Quando o poeta subverte nossas categorias convencionais referindo-se
ao "futuro do passado", por exemplo, como bem observa
Feitosa; ou quando se pergunta, ao falar da infância, "Fui
feliz?" para em seguida responder "Fui-o outrora
agora" (os exemplos poderiam multiplicar-se indefinidamente)

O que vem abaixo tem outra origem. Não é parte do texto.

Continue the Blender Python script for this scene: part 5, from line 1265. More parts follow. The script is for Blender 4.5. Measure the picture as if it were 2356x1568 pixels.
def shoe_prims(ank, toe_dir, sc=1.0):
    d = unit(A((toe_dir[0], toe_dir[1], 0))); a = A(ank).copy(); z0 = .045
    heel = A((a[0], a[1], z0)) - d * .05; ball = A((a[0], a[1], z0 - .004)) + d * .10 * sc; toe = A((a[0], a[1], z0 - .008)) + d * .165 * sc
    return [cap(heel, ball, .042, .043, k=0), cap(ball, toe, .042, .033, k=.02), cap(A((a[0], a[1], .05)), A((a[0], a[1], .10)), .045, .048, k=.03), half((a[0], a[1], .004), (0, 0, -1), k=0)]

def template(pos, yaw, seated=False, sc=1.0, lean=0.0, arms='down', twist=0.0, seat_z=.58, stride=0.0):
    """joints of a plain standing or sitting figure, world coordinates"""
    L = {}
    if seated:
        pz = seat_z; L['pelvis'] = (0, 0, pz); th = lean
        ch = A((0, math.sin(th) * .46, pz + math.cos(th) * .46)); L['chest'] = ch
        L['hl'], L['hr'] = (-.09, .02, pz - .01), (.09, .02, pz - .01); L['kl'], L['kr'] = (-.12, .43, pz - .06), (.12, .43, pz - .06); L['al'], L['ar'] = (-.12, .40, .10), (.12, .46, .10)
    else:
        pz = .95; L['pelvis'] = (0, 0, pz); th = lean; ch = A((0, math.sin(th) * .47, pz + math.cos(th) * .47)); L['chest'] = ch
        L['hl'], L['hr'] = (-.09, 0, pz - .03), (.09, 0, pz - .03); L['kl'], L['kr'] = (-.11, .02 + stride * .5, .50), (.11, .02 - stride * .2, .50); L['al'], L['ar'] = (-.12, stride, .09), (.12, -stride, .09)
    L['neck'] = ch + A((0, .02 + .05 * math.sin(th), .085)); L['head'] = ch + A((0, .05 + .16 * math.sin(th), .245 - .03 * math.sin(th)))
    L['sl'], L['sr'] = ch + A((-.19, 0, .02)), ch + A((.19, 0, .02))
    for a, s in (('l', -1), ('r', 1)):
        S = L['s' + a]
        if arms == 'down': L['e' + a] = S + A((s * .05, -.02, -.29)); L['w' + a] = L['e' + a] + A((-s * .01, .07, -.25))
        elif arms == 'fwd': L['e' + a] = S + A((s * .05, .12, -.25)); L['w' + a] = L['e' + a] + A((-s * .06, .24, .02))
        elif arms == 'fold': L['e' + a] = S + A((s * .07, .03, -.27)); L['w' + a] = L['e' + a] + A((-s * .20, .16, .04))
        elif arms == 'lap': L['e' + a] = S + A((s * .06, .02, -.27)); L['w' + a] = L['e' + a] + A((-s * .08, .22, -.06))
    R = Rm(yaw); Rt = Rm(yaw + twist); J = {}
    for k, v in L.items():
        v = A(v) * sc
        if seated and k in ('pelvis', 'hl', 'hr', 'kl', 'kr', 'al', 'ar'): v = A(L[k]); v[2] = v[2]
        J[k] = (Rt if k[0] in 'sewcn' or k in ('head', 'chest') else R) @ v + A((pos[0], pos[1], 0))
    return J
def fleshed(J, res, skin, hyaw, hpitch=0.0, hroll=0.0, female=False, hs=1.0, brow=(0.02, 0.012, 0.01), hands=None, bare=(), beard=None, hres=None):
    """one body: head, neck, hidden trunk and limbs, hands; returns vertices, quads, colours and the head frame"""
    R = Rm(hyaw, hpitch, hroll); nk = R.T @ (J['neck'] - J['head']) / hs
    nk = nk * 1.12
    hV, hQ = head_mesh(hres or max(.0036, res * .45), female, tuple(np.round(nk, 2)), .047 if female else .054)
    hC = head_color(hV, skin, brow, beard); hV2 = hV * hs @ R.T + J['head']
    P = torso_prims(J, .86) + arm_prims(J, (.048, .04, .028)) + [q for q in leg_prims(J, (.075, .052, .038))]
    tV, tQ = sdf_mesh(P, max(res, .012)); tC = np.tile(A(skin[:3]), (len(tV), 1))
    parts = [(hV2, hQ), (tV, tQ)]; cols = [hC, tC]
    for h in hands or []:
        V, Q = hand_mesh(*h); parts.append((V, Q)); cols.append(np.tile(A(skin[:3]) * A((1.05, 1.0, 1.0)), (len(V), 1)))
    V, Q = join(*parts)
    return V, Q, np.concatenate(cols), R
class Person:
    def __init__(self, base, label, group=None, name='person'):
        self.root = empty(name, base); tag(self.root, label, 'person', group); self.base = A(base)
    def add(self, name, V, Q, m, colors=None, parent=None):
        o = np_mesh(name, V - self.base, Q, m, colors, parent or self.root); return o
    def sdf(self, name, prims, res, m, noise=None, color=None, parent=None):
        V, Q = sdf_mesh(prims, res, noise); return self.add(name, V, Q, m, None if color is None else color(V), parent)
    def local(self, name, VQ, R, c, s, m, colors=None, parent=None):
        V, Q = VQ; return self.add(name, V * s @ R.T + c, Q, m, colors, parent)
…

--nada nos obriga a associar esta subversão da temporalidade ao
"fim dos tempos" de que fala o Apocalipse.
De
outro lado, o registro dos horrores e misérias que marcam este século
não passa necessariamente pelo entendimento religioso ou teleológico
que possamos ter ou não deste nosso mundo. Para uns, tais horrores
são indícios do Armagedon, anúncios do Juízo Final que se
aproxima; para outros, os mesmos horrores (cíclicos, não sei se
mais intensos hoje do que ontem) podem ser encarados à luz da
contingência histórica, como fenômeno eminentemente social e político,
despido de conotações apocalípticas. São dois entendimentos que
não se excluem. Só se excluirão se seus respectivos adeptos não
abdicarem da muito humana ambição do dogmatismo. São dois
entendimentos que podem cruzar-se, como sugeri acima, mas que devem
manter, cada um, a sua especificidade. Caso contrário, a adoção
do primeiro significará o menosprezo do segundo, na mesma medida em
que a adoção deste reduzirá aquele a simples corolário.
Por
razões de temperamento inclino-me mais pelo entendimento não-religioso
da condição humana, em poesia e fora dela, e assim procuro encarar
os dois temas de Feitosa, o do tempo e o dos horrores do mundo
atual. Quanto ao primeiro, poderia lembrar as palavras de Octavio
Paz (EL ARCO Y LA LYRA, Fondo de Cultura Económica, 1956), que,
referindo-se aos "gêneros" épico, lírico e dramático,
afirma: "Em todos eles o tempo cronológico --a palavra comum,
a circunstância social ou individual-- sofre uma transformação
decisiva: cessa de fluir, deixa de ser sucessão, instante que vem
depois e antes de outros idênticos, e converte-se em começo de
outra coisa". Poderia lembrar também a densa reflexão de
Alfredo Bosi (O SER E O TEMPO DA POESIA, Cultrix, 1977), que o leva
a conclusões como esta: "Vejo o texto como uma produção
multiplamente constituída por vários tempos: a) os tempos descontínuos,
díspares, rotos, da experiência histórico-social, presentes no
ponto de vista cultural e ideológico que tece a trama de valores do
poema; b) o tempo relâmpago da figura que traz à palavra o
mundo-da-vida sob as espécies concretas da singularidade; c) o
tempo ondeante ou cíclico da expressão sonora e ritmada, tempo
corporal do pathos, inerente a todo discurso motivado".
Pois
bem, o "começo de outra coisa", de Paz, ou "o tempo
ondeante ou cíclico", de Bosi, devem/podem ser associados
teleologicamente ao fim dos tempos, ao Apocalipse ou ao Armagedon? A
mesma associação pode/deve ser feita aos horrores de que falam
todos os grandes poetas modernos, a começar por Pessoa e pelo mesmo
Paz, e prosseguindo por tantos outros, como, só para dar mais um
exemplo, T.S. Eliot? ("Eyes I dare not meet in dreams/ In death’s
dream kingdom/ These do not appear...// This is the dead land/ This
is cactus land/ Here the stone images/ Are raised, here they receive/
The supplication of a dead man’s hand/ Under the twinkle of a
fading star" --THE HOLLOW MAN, Harcourt, Brace & World,
1925.)
A
resposta de Soares Feitosa, a julgar pelo teor de seu ensaio, seria,
suponho, um categórico "deve". De minha parte, eu
responderia com um relutante "pode". E, em nome do
ceticismo e do impessoalismo do ponto de vista por mim adotado,
ficaria talvez para sempre no limiar de acrescentar "mas não
deve".
Quero
por fim assinalar que este sucinto e carente comentário é a
homenagem que rendo ao texto de Feitosa, sem cuja empolgação
--estimulante e inspiradora-- eu não teria tido o prazer de
revisitar umas leituras "antigas" e preciosas. Não por
mim, mas pelo serviço que presta à velha e sempre renovada questão
da função da poesia, eu diria que não é pouco.